WHAT IS BEING ASKED
Everything from the first line of the data through the line with "def nz(x,y,sc,z=0.): return" is to be echoed exactly, minus the pictures.

RECORDS FOR THE EXERCISE
------------------------------------------------------------------------
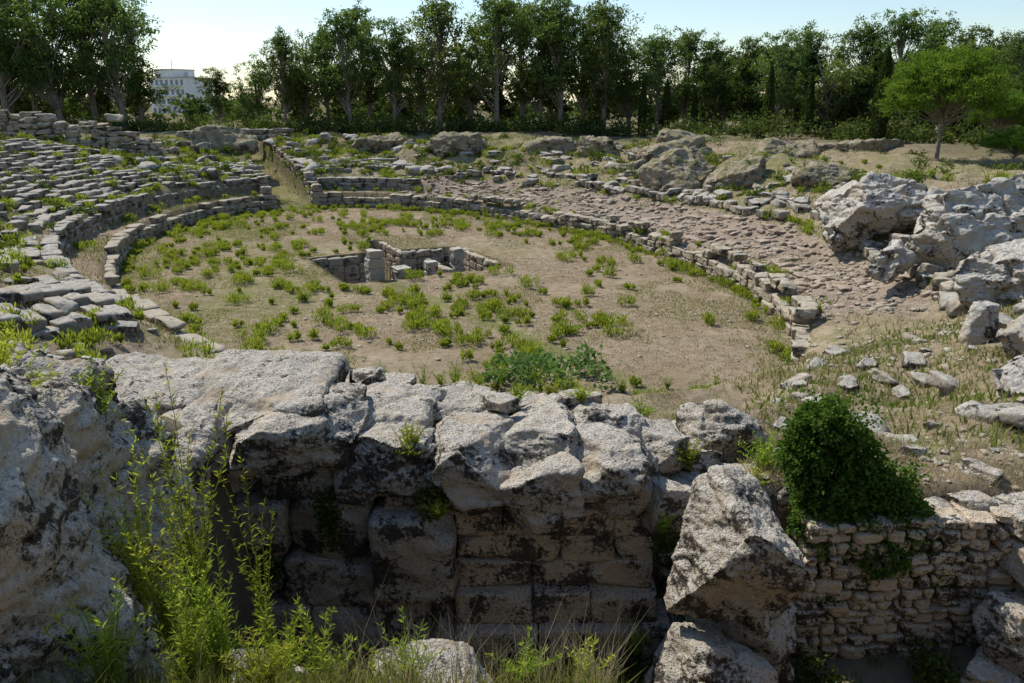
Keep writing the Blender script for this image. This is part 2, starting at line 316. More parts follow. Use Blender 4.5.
def big(name,m,c,h,r,cuts=13,amp=.4,n=80,fr=.7,cm=(.6,1.0),ero=.6,k=7): one(name,m,c,h,r,n=n,amp=amp,fr=fr,k=k,cuts=cuts,cm=cm,oct=7,ridge=.6,g=.6,ero=ero)
big('limestone_outcrop',M_pale,(17.4,38,4.0),(2.9,2.2,1.8),(.05,-.1,.3))
big('limestone_outcrop',M_pale,(18.2,31.5,4.1),(3.6,2.4,2.2),(.1,-.22,.2))
big('limestone_outcrop',M_pale,(15.9,24.6,3.6),(1.7,1.3,1.3),(.05,-.2,.2))
big('limestone_outcrop',M_pale,(21.5,27,4.3),(2.4,2.2,1.7),(.05,-.1,.5))
big('limestone_outcrop',M_pale,(14.6,30.2,3.1),(.9,.8,.7),(.05,-.1,.5),n=40,amp=.25)
big('rock_outcrop',M_pale,(10.6,14.6,3.4),(1.5,1.1,.95),(.1,-.35,.3),fr=1.2,amp=.22)
big('rock_outcrop',M_near,(12.6,17.6,3.4),(1.3,1.1,.9),(.1,-.2,.6),fr=1.2,amp=.22)
big('rock_outcrop',M_pale,(12.4,20.3,3.1),(.5,.45,.8),(.0,.1,.3),fr=1.2,amp=.12,n=40)
for c,h in [((12.6,60,3.7),(2.7,2.4,1.9)),((16.3,57,3.6),(2.4,2,1.5)),((20.5,52.5,3.9),(3.,2.,1.3)),((21,62,4.6),(4,2.5,1.5)),((28,66,4.8),(4,2.5,1.5)),((14,68,4.2),(3,2.5,1.6)),
   ((-4.8,81,4.1),(3.6,2.5,1.8)),((3,79,4.0),(3,2.2,1.7)),((9,75,4.),(3,2.2,1.7)),((-13,84,4.4),(4,2.2,1.5)),((17,74,4.6),(4,2.,1.4)),((-28,80,5.2),(3,2,1.4)),((9.5,66,3.),(1.8,1.4,1.2)),((12,71,3.8),(2,1.5,1.2))]:
    big('rock_mound',M_mound,c,h,(U(-.1,.1),U(-.2,.2),U(0,1)),cuts=9,amp=.45,n=48,cm=(.7,1.1),ero=.25)
def nz(x,y,sc,z=0.): return float(fbm2(np.array([x]),np.array([y]),sc,2,z)[0])
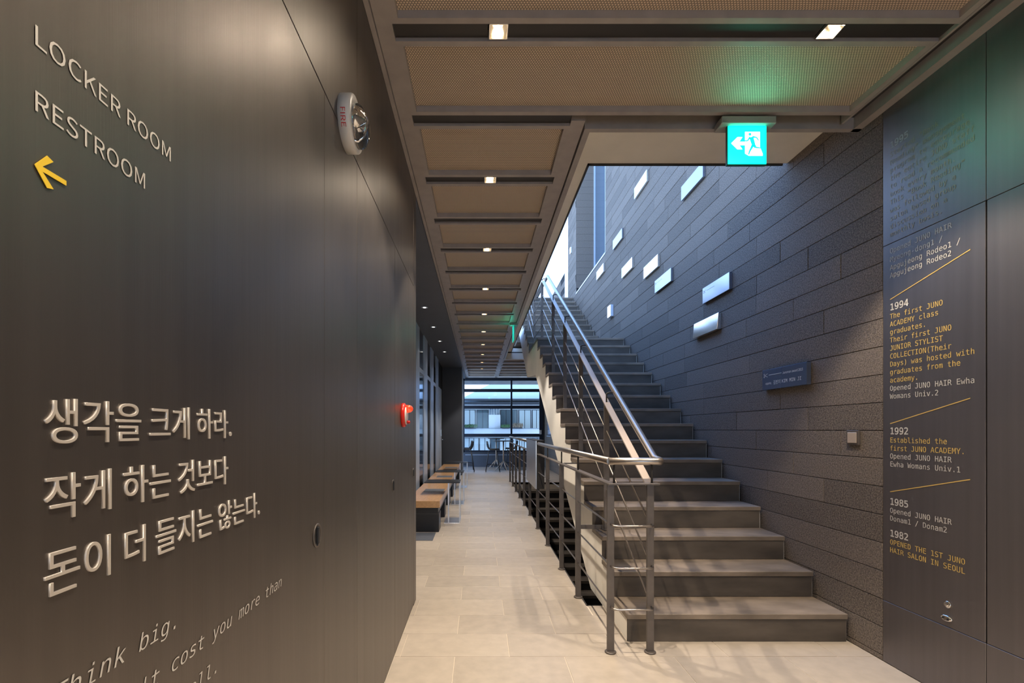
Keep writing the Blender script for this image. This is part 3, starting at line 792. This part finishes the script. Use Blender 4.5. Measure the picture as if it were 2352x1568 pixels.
la = bpy.data.lights.new('exit_sign_glow', 'AREA'); la.shape = 'RECTANGLE'; la.size = .2; la.size_y = .2; la.energy = 1.1; la.color = (.02, 1, .62)
lo = bpy.data.objects.new('exit_sign_glow', la); COL.objects.link(lo); lo.location = (1.486, 2.676, 2.84); lo.rotation_euler = (PI/2, 0, 0)
ex2 = thing('exit_sign', 'distant green exit sign seen edge-on beside the stairs', 'exit sign', (.57, 7.9, 2.7))
MB().cbox(.50, .62, 7.86, 7.95, 2.955, 2.995, .003).obj('mount', M_exitbox, ex2)
MB().cbox(.554, .566, 7.80, 8.02, 2.69, 2.955, .001).obj('housing', M_exitbox, ex2)
MB().box(.551, .554, 7.805, 8.015, 2.695, 2.95).box(.566, .569, 7.805, 8.015, 2.695, 2.95).obj('panel', M_exit_d, ex2, 'glowing green face')
lb_ = bpy.data.lights.new('exit_sign_glow', 'POINT'); lb_.energy = .5; lb_.color = (.02, 1, .62); lb_.shadow_soft_size = .05
lo = bpy.data.objects.new('exit_sign_glow', lb_); COL.objects.link(lo); lo.location = (.50, 7.9, 2.86)

# ================================================================== ALARMS ON THE LEFT WALL
fa = thing('fire_strobe', 'white round fire strobe with clear dome high on the steel wall', 'alarm', (XL, 1.69, 2.325))
MB().lathe([(.092, 0), (.092, .036), (.089, .041), (.070, .042)], (XL, 1.69, 2.325), n=40).obj('base', M_whitepl, fa)
MB().lathe([(.070, 0), (.070, .012), (.062, .026), (.045, .037), (.022, .043), (.003, .044)], (XL+.042, 1.69, 2.316), n=32).obj('dome', M_clear, fa, 'clear faceted dome')
MB().lathe([(.040, 0), (.022, .012), (.010, .020)], (XL+.0365, 1.69, 2.335), n=8).tube([(XL+.04, 1.69, 2.27), (XL+.058, 1.69, 2.29), (XL+.058, 1.69, 2.33), (XL+.04, 1.69, 2.35)], .004, 8).obj('reflector', M_chrome, fa)
a0 = -PI/2+.0
def rim(u, v, d=0):   # text wraps on the rim: u downwards along the rim, v toward the wall
    ang = PI+ (u/.092)
    return (XL+.018+v, 1.69+(.0925+d)*math.cos(ang), 2.325-(.0925)*math.sin(u/.092))
put_text('lettering', 'FIRE', M_redtxt, fa, rim, fit=(.0, .058, -.008, .008), f=F_CJK, label='red lettering reading FIRE')
al = thing('fire_call_point', 'round red fire alarm with glowing red lamp low on the steel wall', 'alarm', (XL, 2.96, 1.35))
MB().lathe([(.073, 0), (.073, .014), (.066, .020), (.050, .021)], (XL, 2.96, 1.348), n=36).obj('body', M_red, al)
MB().lathe([(.056, 0), (.054, .006), (.02, .008)], (XL+.0205, 2.96, 1.345), n=28).obj('face', M_whitepl, al, 'white face')
MB().lathe([(.024, 0), (.024, .016), (.020, .032), (.010, .042), (.002, .044)], (XL+.020, 2.96, 1.386), n=20).obj('lamp', M_redlens, al, 'red lamp dome')
MB().lathe([(.010, 0), (.010, .016), (.006, .020)], (XL+.026, 2.96, 1.305), n=14).obj('button', M_redtxt, al)

# ================================================================== LEFT GLAZED FRONT, BENCH
gf = struct('wall_corridor', 'glazed aluminium shop front on the left of the corridor')
XF = -1.0
MB().box(XF-.10, XF-.02, 3.6, 13.3, 0, 2.97).obj('backing', M_back, gf)
y = 8.09-1.245*4
while y < 11.2:
    MB().cbox(XF-.02, XF-.012, y, y+.665, .10, 2.24, .001).obj('pane', M_glassblk, gf); MB().cbox(XF-.02, XF-.012, y, y+.665, 2.31, 2.96, .001).obj('pane', M_glassblk, gf)
    MB().cbox(XF-.02, XF, y+.665, min(y+1.245, 13.3), 0, 2.965, .002).obj('panel', M_mull, gf)
    y += 1.245
y = 8.09-1.245*4
MB().box(XF-.02, XF-.004, 3.6, 11.8, 2.24, 2.31).box(XF-.02, XF-.004, 3.6, 11.8, 0, .10).obj('transom', M_mull, gf)
MB().cbox(XF-.018, XF+.006, 11.75, 12.75, .01, 2.31, .002).obj('door', M_mull, gf, 'grey aluminium door')
MB().tube([(XF+.006, 12.6, 1.0), (XF+.05, 12.6, 1.0), (XF+.05, 12.5, 1.0)], .008, 8).cbox(XF+.006, XF+.02, 12.56, 12.64, 1.08, 1.26, .002).obj('handle', M_chrome, gf)
pl = struct('wall_pier', 'charcoal pier at the end of the bench')
MB().cbox(-1.1, -.475, 13.3, 14.1, 0, 2.965, .003).obj('pier_body', M_navy, pl)
MB().box(-.475, -.468, 13.32, 13.36, 0, 2.96).box(-.475, -.468, 14.05, 14.09, 0, 2.96).obj('edge_trim', M_mull, pl)

be = thing('bench', 'long low oak topped bench on black supports along the shop front', 'bench', (-.69, 5.93, 0))
BX0, BX1 = -.905, -.485
for a in range(3):
    ya = 5.93+a*2.10
    MB().cbox(BX0, BX1, ya+.002, ya+2.098, .298, .384, .003).obj('seat_board', M_wood, be)
MB().box(BX0+.02, BX1-.022, 5.95, 12.2, .225, .298).obj('rail', M_black, be)
for ya in (5.94, 6.95, 8.05, 9.05, 10.15, 11.9):
    MB().cbox(BX0+.03, BX1-.012, ya, ya+.28, .0, .225, .003).obj('leg', M_black, be)
for ya in (6.80, 8.85, 10.95):
    MB().box(-.79, -.505, ya, ya+.33, .384, .3855).obj('socket_plate', M_navy, be, 'dark plate let into the seat')
def side_table(y0, lb, x0=-.74, x1=-.262):
    t = thing('side_table', lb, 'side table', (-.35, y0+.2, 0), 'steel side tables reaching over the bench')
    MB().cbox(x0, x1, y0, y0+.40, .540, .550, .001).obj('table_top', M_black, t)
    MB().cbox(-.475, x1, y0, y0+.40, .0, .010, .001).obj('base', M_steel, t)
    MB().cbox(x1-.010, x1, y0+.01, y0+.02, .01, .54, .001).obj('leg', M_steel, t); MB().cbox(-.424, -.404, y0+.01, y0+.02, .01, .54, .001).obj('leg', M_steel, t)
    MB().cbox(x1-.010, x1, y0+.38, y0+.39, .01, .54, .001).obj('leg', M_steel, t)
side_table(6.48, 'dark topped steel side table reaching over the bench, nearest')
side_table(8.11, 'dark topped steel side table reaching over the bench, middle')
side_table(10.4, 'dark topped steel side table reaching over the bench, farthest')

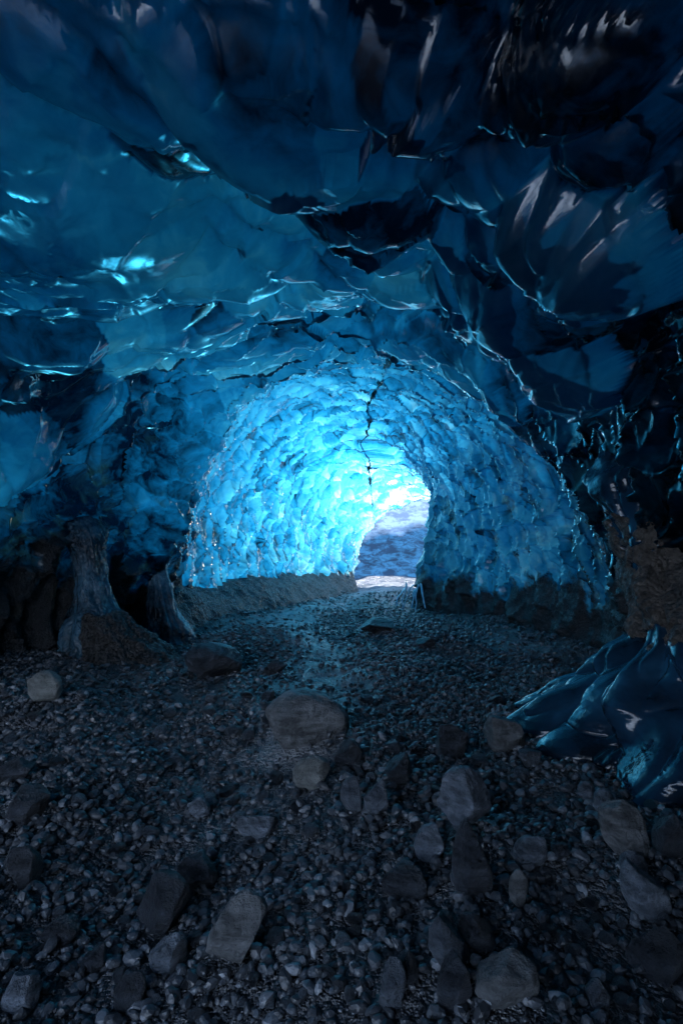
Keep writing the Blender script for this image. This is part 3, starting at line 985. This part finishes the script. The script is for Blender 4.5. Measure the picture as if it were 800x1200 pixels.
# gravel: thousands of pebbles in one object
def pebbles():
    X, Yp, Sz, Lv = [], [], [], []
    for (y0, y1, dens, s0, s1, lvl) in ((0.75, 2.6, 2100, .013, .062, 2), (2.6, 5.0, 1350, .016, .070, 2), (5.0, 9.0, 620, .024, .08, 1), (9.0, 17.0, 220, .035, .09, 1)):
        n = int((y1 - y0) * 7.6 * dens)
        x, yy = RNG.uniform(-3.9, 3.7, n), RNG.uniform(y0, y1, n)
        vis = np.abs(x) < 0.70 * yy + 0.5
        patch = fbm(np.stack([x * 0.9, yy * 0.6, 0 * x], 1), 4, 3)
        vis &= RNG.uniform(0, 1, n) < (0.8 + 0.9 * patch) * (1 - 0.8 * path_mask(x, yy))
        xl, xr, _, _ = tun(yy)
        vis &= (x > xl - 0.1) & (x < xr + 0.1)
        x, yy = x[vis], yy[vis]
        sz = s0 + (s1 - s0) * RNG.uniform(0, 1, len(x)) ** 3.0
        X.append(x); Yp.append(yy); Sz.append(sz); Lv.append(np.full(len(x), lvl))
    X, Yp, Sz, Lv = map(np.concatenate, (X, Yp, Sz, Lv))
    keep = np.ones(len(X), bool)
    for a, b, r in rock_spots:
        if r > 0.04:
            keep &= (X - a) ** 2 + (Yp - b) ** 2 > (r * 0.5) ** 2
    X, Yp, Sz, Lv = X[keep], Yp[keep], Sz[keep], Lv[keep]
    Z = ground_z(X, Yp)
    V, F, T, off = [], [], [], 0
    for lvl in (1, 2):
        shapes = [rock_shape(500 + lvl * 50 + k, (1, .85, .68), 8, 40, 0.10, lvl) for k in range(12)]
        pick = RNG.integers(0, 12, len(X))
        for k, (sv, sf) in enumerate(shapes):
            m = (Lv == lvl) & (pick == k)
            n = m.sum()
            if not n:
                continue
            a = RNG.uniform(0, 6.283, n)
            tl = RNG.uniform(-.6, .6, n)
            ca, sa, ct, st_ = np.cos(a), np.sin(a), np.cos(tl), np.sin(tl)
            sx, sy = Sz[m] * RNG.uniform(.8, 1.35, n), Sz[m] * RNG.uniform(.75, 1.1, n)
            px = sv[None, :, 0] * sx[:, None]
            py = sv[None, :, 1] * sy[:, None]
            pz = sv[None, :, 2] * Sz[m][:, None]
            px, pz = px * ct[:, None] - pz * st_[:, None], px * st_[:, None] + pz * ct[:, None]
            qx = px * ca[:, None] - py * sa[:, None] + X[m][:, None]
            qy = px * sa[:, None] + py * ca[:, None] + Yp[m][:, None]
            qz = pz + (Z[m] + Sz[m] * RNG.uniform(0.05, .34, n))[:, None]
            V.append(np.stack([qx, qy, qz], -1).reshape(-1, 3))
            F.append((sf[None] + (np.arange(n) * len(sv))[:, None, None]).reshape(-1, 3) + off)
            T.append(np.repeat(np.clip(RNG.beta(1.3, 3.4, n), 0, 1), len(sv)))
            off += n * len(sv)
    o = mesh_obj('gravel', np.concatenate(V), np.concatenate(F), PEBBLE, None, False)
    attr(o, 'tone', np.concatenate(T))
    tag(o, 'black and grey gravel covering the cave floor', 'gravel', None, 'stuff')
    return len(X)


NPEB = pebbles()

# unseen snowy slope added behind the viewer to block the warm horizon
hx, hy = np.linspace(-140, 140, 120), np.linspace(-120, -14, 60)
HX, HY = np.meshgrid(hx, hy)
hp = np.stack([HX, HY, 0 * HX], -1).reshape(-1, 3)
HZ = 34 * sstep(-14, -75, HY) * (1 + 0.35 * fbm(hp * 0.03, 5, 4).reshape(HX.shape)) + 1.5 * fbm(hp * 0.15, 9, 4).reshape(HX.shape) * sstep(-14, -25, HY) - 0.4


def mat_horizon_screen():
    N = Nodes('horizon_screen_snow')
    P = N.pos()
    col = N.mixc(N.ramp(N.noise(P, 0.12, 8.0, 0.65), (0.45, 0.0), (0.58, 1.0)), (0.44, 0.52, 0.63), (0.10, 0.11, 0.13))
    return N.done(N.n('ShaderNodeBsdfPrincipled', Base_Color=col, Roughness=0.8))


tag(mesh_obj('horizon_screen', np.stack([HX, HY, HZ], -1).reshape(-1, 3), grid_faces(60, 120), mat_horizon_screen()), 'unseen snowy slope added to block the low sky behind the camera', None, None, 'structure')

# ------------------------------------------------------------------ light
world = bpy.data.worlds.new('World')
S.world = world
world.use_nodes = True
wt = world.node_tree
sky = wt.nodes.new('ShaderNodeTexSky')
sky.sky_type = 'NISHITA'
sky.sun_disc = False
sky.dust_density = 0.0
sky.ozone_density = 2.0
sky.air_density = 1.2
SUN_EL, SUN_AZ = R(46), R(35)            # azimuth from +Y towards -X
sky.sun_elevation = SUN_EL
sky.sun_rotation = -SUN_AZ
bg = wt.nodes['Background']
bg.inputs[1].default_value = 0.15
wt.links.new(sky.outputs[0], bg.inputs[0])
sd = bpy.data.lights.new('sun', 'SUN')
sd.energy = 4.4
sd.angle = R(0.5)
sd.color = (1.0, 0.98, 0.95)
so = bpy.data.objects.new('sun', sd)
COL.objects.link(so)
dirv = Vector((-math.sin(SUN_AZ) * math.cos(SUN_EL), math.cos(SUN_AZ) * math.cos(SUN_EL), math.sin(SUN_EL)))
so.rotation_euler = dirv.to_track_quat('Z', 'Y').to_euler()
so.location = dirv * 60

S.view_settings.view_transform = 'Standard'
S.view_settings.look = 'None'
S.view_settings.exposure = 2.45
S.view_settings.gamma = 1.0
S.view_settings.use_curve_mapping = False
S.render.engine = 'CYCLES'
cy = S.cycles
cy.use_denoising = True
cy.max_bounces = 10
cy.diffuse_bounces = 4
cy.glossy_bounces = 4
cy.transmission_bounces = 8
cy.transparent_max_bounces = 16
cy.volume_bounces = 0
cy.sample_clamp_indirect = 6.0
cy.blur_glossy = 1.0
print('pebbles', NPEB, 'shell verts', len(verts), NY, NT)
------------------------------------------------------------------------
WRITTEN RESPONSE
Keep writing the Blender script for this image. This is part 2, starting at line 316. More parts follow. Use Blender 4.5.
def big(name,m,c,h,r,cuts=13,amp=.4,n=80,fr=.7,cm=(.6,1.0),ero=.6,k=7): one(name,m,c,h,r,n=n,amp=amp,fr=fr,k=k,cuts=cuts,cm=cm,oct=7,ridge=.6,g=.6,ero=ero)
big('limestone_outcrop',M_pale,(17.4,38,4.0),(2.9,2.2,1.8),(.05,-.1,.3))
big('limestone_outcrop',M_pale,(18.2,31.5,4.1),(3.6,2.4,2.2),(.1,-.22,.2))
big('limestone_outcrop',M_pale,(15.9,24.6,3.6),(1.7,1.3,1.3),(.05,-.2,.2))
big('limestone_outcrop',M_pale,(21.5,27,4.3),(2.4,2.2,1.7),(.05,-.1,.5))
big('limestone_outcrop',M_pale,(14.6,30.2,3.1),(.9,.8,.7),(.05,-.1,.5),n=40,amp=.25)
big('rock_outcrop',M_pale,(10.6,14.6,3.4),(1.5,1.1,.95),(.1,-.35,.3),fr=1.2,amp=.22)
big('rock_outcrop',M_near,(12.6,17.6,3.4),(1.3,1.1,.9),(.1,-.2,.6),fr=1.2,amp=.22)
big('rock_outcrop',M_pale,(12.4,20.3,3.1),(.5,.45,.8),(.0,.1,.3),fr=1.2,amp=.12,n=40)
for c,h in [((12.6,60,3.7),(2.7,2.4,1.9)),((16.3,57,3.6),(2.4,2,1.5)),((20.5,52.5,3.9),(3.,2.,1.3)),((21,62,4.6),(4,2.5,1.5)),((28,66,4.8),(4,2.5,1.5)),((14,68,4.2),(3,2.5,1.6)),
   ((-4.8,81,4.1),(3.6,2.5,1.8)),((3,79,4.0),(3,2.2,1.7)),((9,75,4.),(3,2.2,1.7)),((-13,84,4.4),(4,2.2,1.5)),((17,74,4.6),(4,2.,1.4)),((-28,80,5.2),(3,2,1.4)),((9.5,66,3.),(1.8,1.4,1.2)),((12,71,3.8),(2,1.5,1.2))]:
    big('rock_mound',M_mound,c,h,(U(-.1,.1),U(-.2,.2),U(0,1)),cuts=9,amp=.45,n=48,cm=(.7,1.1),ero=.25)
def nz(x,y,sc,z=0.): return float(fbm2(np.array([x]),np.array([y]),sc,2,z)[0])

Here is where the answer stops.